By 1979, Harriet E. Miers, then in her mid-30's, had accomplished what some people take a lifetime to achieve. She was a partner at Locke Purnell Boren Laney & Neely, one of the most prestigious law firms in the South, with an office on the 35th floor of the Republic National Bank Tower in downtown Dallas.
But she still felt something was missing in her life, and it was after a series of long discussions - rambling conversations about family and religion and other matters that typically stretched from early evening into the night - with Nathan L. Hecht, a junior colleague at the law firm, that she made a decision that many of the people around her say changed her life.
"She decided that she wanted faith to be a bigger part of her life," Justice Hecht, who now serves on the Texas Supreme Court, said in an interview. "One evening she called me to her office and said she was ready to make a commitment" to accept Jesus Christ as her savior and be born again, he said. He walked down the hallway from his office to hers, and there amid the legal briefs and court papers, Ms. Miers and Justice Hecht "prayed and talked," he said. She was baptized not long after that, at the Valley View Christian Church.

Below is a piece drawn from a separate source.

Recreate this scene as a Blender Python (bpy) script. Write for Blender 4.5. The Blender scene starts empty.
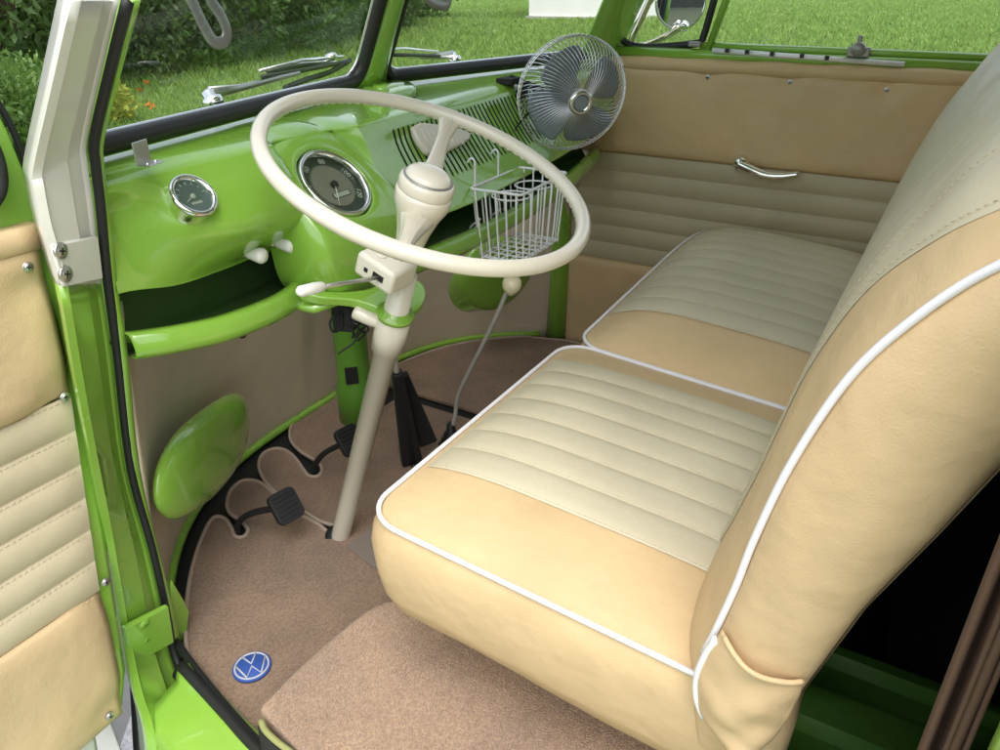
import bpy, bmesh, math, random
import numpy as np
from mathutils import Vector, Matrix
random.seed(7); rng = np.random.default_rng(7)
S = bpy.context.scene
COL = S.collection
R = math.radians

# ------------------------------------------------------------------ camera
CAM = np.array([-1.20, -0.519, 0.989]); AZ, PI_, RO, FPX = R(59.19), R(27.67), R(-0.36), 754.0
def cam_axes():
    ca, sa, cp, sp = math.cos(AZ), math.sin(AZ), math.cos(PI_), math.sin(PI_)
    fw = np.array([sa*cp, ca*cp, -sp]); r = np.array([ca, -sa, 0.0]); u = np.cross(r, fw)
    cr, sr = math.cos(RO), math.sin(RO)
    return r*cr+u*sr, -r*sr+u*cr, fw
CR, CU, CF = cam_axes()
def ray(px, py): return (px-500)/FPX*CR - (py-375)/FPX*CU + CF
def hit(px, py, ax, v):
    "survey a point of the photograph onto the plane x, y or z = v"
    d = ray(px, py); i = 'xyz'.index(ax); t = (v-CAM[i])/d[i]
    return Vector(CAM+t*d)
def hitp(px, py, p0, n):
    d = ray(px, py); n = np.array(n); t = ((np.array(p0)-CAM)@n)/(d@n)
    return Vector(CAM+t*d)
cd = bpy.data.cameras.new('camera'); cam = bpy.data.objects.new('camera', cd); COL.objects.link(cam)
cam.matrix_world = Matrix(((CR[0], CU[0], -CF[0], CAM[0]), (CR[1], CU[1], -CF[1], CAM[1]), (CR[2], CU[2], -CF[2], CAM[2]), (0, 0, 0, 1)))
cd.sensor_width = 36; cd.lens = FPX/1000*36; cd.clip_start = .02; cd.clip_end = 500
S.camera = cam

# ------------------------------------------------------------------ materials
def mat(name, color, rough=.5, metal=0, coat=0, spec=.5, var=0, vscale=5, bump=0, bscale=200, bump2=0, b2scale=6, sheen=0, coat_rough=.05, color2=None, detail=4, bdist=.002, patch=0, pscale=5, rvar=0, rscale=9):
    m = bpy.data.materials.new(name); m.use_nodes = True; nt = m.node_tree; b = nt.nodes['Principled BSDF']
    b.inputs['Base Color'].default_value = (*color, 1); b.inputs['Roughness'].default_value = rough
    b.inputs['Metallic'].default_value = metal; b.inputs['Coat Weight'].default_value = coat; b.inputs['Coat Roughness'].default_value = coat_rough
    b.inputs['Specular IOR Level'].default_value = spec
    if sheen: b.inputs['Sheen Weight'].default_value = sheen
    tc = nt.nodes.new('ShaderNodeTexCoord')
    def noise(sc, det=4, dist=0):
        n = nt.nodes.new('ShaderNodeTexNoise'); n.inputs['Scale'].default_value = sc; n.inputs['Detail'].default_value = det
        nt.links.new(tc.outputs['Object'], n.inputs['Vector']); return n
    if var or color2:
        n = noise(vscale, detail); r = nt.nodes.new('ShaderNodeValToRGB')
        r.color_ramp.elements[0].position = .32; r.color_ramp.elements[1].position = .68
        c2 = color2 or tuple(min(1, c*(1+var)) for c in color); c1 = color if color2 else tuple(c*(1-var) for c in color)
        r.color_ramp.elements[0].color = (*c1, 1); r.color_ramp.elements[1].color = (*c2, 1)
        nt.links.new(n.outputs['Fac'], r.inputs['Fac']); nt.links.new(r.outputs['Color'], b.inputs['Base Color'])
    if patch:
        n = noise(pscale, 3); r = nt.nodes.new('ShaderNodeMapRange'); r.inputs['From Min'].default_value = .35; r.inputs['From Max'].default_value = .65; r.inputs['To Min'].default_value = 1-patch; r.inputs['To Max'].default_value = 1+patch
        nt.links.new(n.outputs['Fac'], r.inputs['Value']); src = b.inputs['Base Color'].links[0].from_socket if b.inputs['Base Color'].links else None
        mx = nt.nodes.new('ShaderNodeVectorMath'); mx.operation = 'SCALE'; mx.inputs[0].default_value = color
        if src: nt.links.new(src, mx.inputs[0])
        nt.links.new(r.outputs[0], mx.inputs['Scale']); nt.links.new(mx.outputs[0], b.inputs['Base Color'])
    if rvar:
        n = noise(rscale, 6); r = nt.nodes.new('ShaderNodeMapRange'); r.inputs['From Min'].default_value = .35; r.inputs['From Max'].default_value = .7; r.inputs['To Min'].default_value = rough-rvar; r.inputs['To Max'].default_value = rough+rvar
        nt.links.new(n.outputs['Fac'], r.inputs['Value']); nt.links.new(r.outputs[0], b.inputs['Roughness'])
    last = None
    for s, sc, dd in ((bump, bscale, bdist), (bump2, b2scale, .02)):
        if s:
            n = noise(sc, 3); bp = nt.nodes.new('ShaderNodeBump'); bp.inputs['Strength'].default_value = s; bp.inputs['Distance'].default_value = dd
            nt.links.new(n.outputs['Fac'], bp.inputs['Height'])
            if last: nt.links.new(last.outputs['Normal'], bp.inputs['Normal'])
            last = bp
    if last: nt.links.new(last.outputs['Normal'], b.inputs['Normal'])
    return m
GREEN = mat('green_paint', (.235, .455, .055), .26, coat=.9, coat_rough=.03, rvar=.05, patch=.03, pscale=6, bump2=.035, b2scale=9, var=.03, vscale=3)
GREEN_D = mat('green_paint_inner', (.11, .30, .03), .4, coat=.5, bump2=.05, b2scale=15)
WHITE = mat('white_paint', (.74, .73, .66), .35, coat=.6, bump2=.06, b2scale=12)
CREAM = mat('cream_enamel', (.70, .66, .55), .27, coat=.6, patch=.02, pscale=6, bump2=.03, b2scale=14)
CREAM2 = mat('cream_plastic', (.68, .65, .56), .42)
IVORY = mat('ivory_knob', (.80, .74, .50), .3, coat=.4)
WHITEP = mat('white_plastic', (.8, .79, .74), .3)
RUBBER = mat('black_rubber', (.013, .014, .015), .5, bump=.15, bscale=120)
BLACKM = mat('black_matte', (.012, .012, .012), .8)
CHROME = mat('chrome', (.82, .82, .82), .08, metal=1)
STEEL = mat('brushed_steel', (.60, .60, .58), .38, metal=1)
GREYM = mat('grey_painted_metal', (.30, .30, .29), .4, metal=.5)
def leather(name, c, b2=.25, rough=.46):
    return mat(name, c, rough, var=.035, vscale=7, bump=.38, bscale=420, bump2=b2, b2scale=11, spec=.4, bdist=.0012, rvar=.09, rscale=14, patch=.035, pscale=6)
LEA = leather('beige_vinyl', (.635, .47, .262), .38)
LEAP = leather('pale_pleated_vinyl', (.585, .53, .38), .14)
LEAD = leather('door_vinyl', (.60, .44, .235), .3)
LEADP = leather('door_pleated_vinyl', (.47, .42, .27), .2)
LEAL = leather('open_door_vinyl', (.60, .45, .255), .3)
LEALP = leather('open_door_pleats', (.58, .505, .345), .15)
PIPE = mat('white_piping', (.80, .80, .84), .35)
THREAD = mat('pale_thread', (.60, .52, .36), .8)
KICK = mat('kick_panel_board', (.66, .56, .42), .75, var=.06, vscale=9, bump=.25, bscale=300)
MAT = mat('brown_mat_pile', (.21, .125, .070), .95, color2=(.35, .222, .130), vscale=210, detail=9, patch=.16, pscale=9, bump=.9, bscale=520, sheen=.3, spec=.1, bdist=.006)
CARPET = mat('light_brown_carpet', (.34, .205, .115), .95, color2=(.54, .355, .22), vscale=220, detail=9, patch=.12, pscale=8, bump=1, bscale=380, sheen=.4, spec=.1, bdist=.008)
BIND = mat('mat_edge_binding', (.42, .33, .26), .8, bump=.6, bscale=500, bdist=.003)
PAD = mat('grey_heel_pad', (.22, .18, .15), .6, bump=.3, bscale=300)
CURT = mat('brown_curtain', (.085, .045, .025), .85, bump=.3, bscale=400)
BLUE = mat('blue_thread', (.03, .085, .35), .6, bump=.4, bscale=900)
SILV = mat('silver_thread', (.50, .52, .56), .6, bump=.4, bscale=900)
DIAL = mat('dial_dark', (.05, .055, .05), .35)
DIALG = mat('dial_grey_green', (.10, .13, .125), .3)
DIALC = mat('dial_centre', (.24, .21, .17), .45)
DIALW = mat('dial_lettering', (.55, .53, .45), .6)
BLADE = mat('smoky_fan_plastic', (.19, .24, .29), .22, coat=.3)
WIREW = mat('white_coated_wire', (.86, .88, .90), .3)
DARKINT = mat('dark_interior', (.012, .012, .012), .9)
PLASTER = mat('white_plaster', (.80, .79, .76), .8, var=.03, vscale=2)
ROAD = mat('pale_gravel', (.30, .30, .31), .9, color2=(.5, .5, .52), vscale=60, bump=.6, bscale=90, bdist=.01)
MIRROR = mat('mirror_glass', (.80, .84, .82), .02, metal=1)
BARK = mat('bark', (.12, .085, .06), .9, bump=.5, bscale=60, bdist=.01)
def glass_mat(tint=(.93, .97, .95)):
    m = bpy.data.materials.new('window_glass'); m.use_nodes = True; nt = m.node_tree; nt.nodes.clear()
    o = nt.nodes.new('ShaderNodeOutputMaterial'); mx = nt.nodes.new('ShaderNodeMixShader'); t = nt.nodes.new('ShaderNodeBsdfTransparent')
    g = nt.nodes.new('ShaderNodeBsdfGlossy'); g.inputs['Roughness'].default_value = .01; fr = nt.nodes.new('ShaderNodeFresnel'); fr.inputs['IOR'].default_value = 1.45; ge = nt.nodes.new('ShaderNodeNewGeometry'); mr = nt.nodes.new('ShaderNodeMapRange'); mr.inputs['To Min'].default_value = 1.45; mr.inputs['To Max'].default_value = 1/1.45; nt.links.new(ge.outputs['Backfacing'], mr.inputs['Value']); nt.links.new(mr.outputs[0], fr.inputs['IOR'])
    t.inputs['Color'].default_value = (*tint, 1)
    nt.links.new(fr.outputs[0], mx.inputs[0]); nt.links.new(t.outputs[0], mx.inputs[1]); nt.links.new(g.outputs[0], mx.inputs[2]); nt.links.new(mx.outputs[0], o.inputs[0])
    return m
GLASS = glass_mat()
def leaf_mat(name, c, c2):
    m = mat(name, c, .45, color2=c2, vscale=3.5, detail=6, spec=.4)
    b = m.node_tree.nodes['Principled BSDF']
    nt = m.node_tree; tr = nt.nodes.new('ShaderNodeBsdfTranslucent'); tr.inputs['Color'].default_value = (*[min(1, k*1.5) for k in c2], 1)
    mx = nt.nodes.new('ShaderNodeMixShader'); mx.inputs[0].default_value = .25; out = nt.nodes['Material Output']
    nt.links.new(b.outputs[0], mx.inputs[1]); nt.links.new(tr.outputs[0], mx.inputs[2]); nt.links.new(mx.outputs[0], out.inputs[0])
    return m
LEAF1 = leaf_mat('hedge_leaf', (.04, .085, .022), (.12, .205, .05))
LEAF2 = leaf_mat('low_shrub_leaf', (.055, .12, .02), (.14, .24, .05))
LEAF3 = leaf_mat('yellow_leaf', (.16, .22, .03), (.38, .38, .06))
GRASSM = leaf_mat('grass_blade', (.12, .22, .04), (.30, .42, .11))
LAWN = mat('lawn_soil_and_grass', (.07, .13, .022), .9, color2=(.14, .22, .05), vscale=5, detail=9, bump=.8, bscale=40, bdist=.03)
ORANGE = mat('orange_petals', (.85, .20, .03), .5)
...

Ms. Miers, born Roman Catholic, became an evangelical Christian and began identifying more with Republicans than with the Democrats who had long held sway over Texas politics. She joined the missions committee of her church, which is against legalized abortion, and friends and colleagues say she rarely looked back at her past as a Democrat.
Religion appears to have influenced her views on certain subjects. In a discussion with her campaign manager in 1989, Ms. Miers said she had been in favor in her younger years of a woman's right to have an abortion, but her views evolved against abortion, influenced largely by her born-again religious beliefs.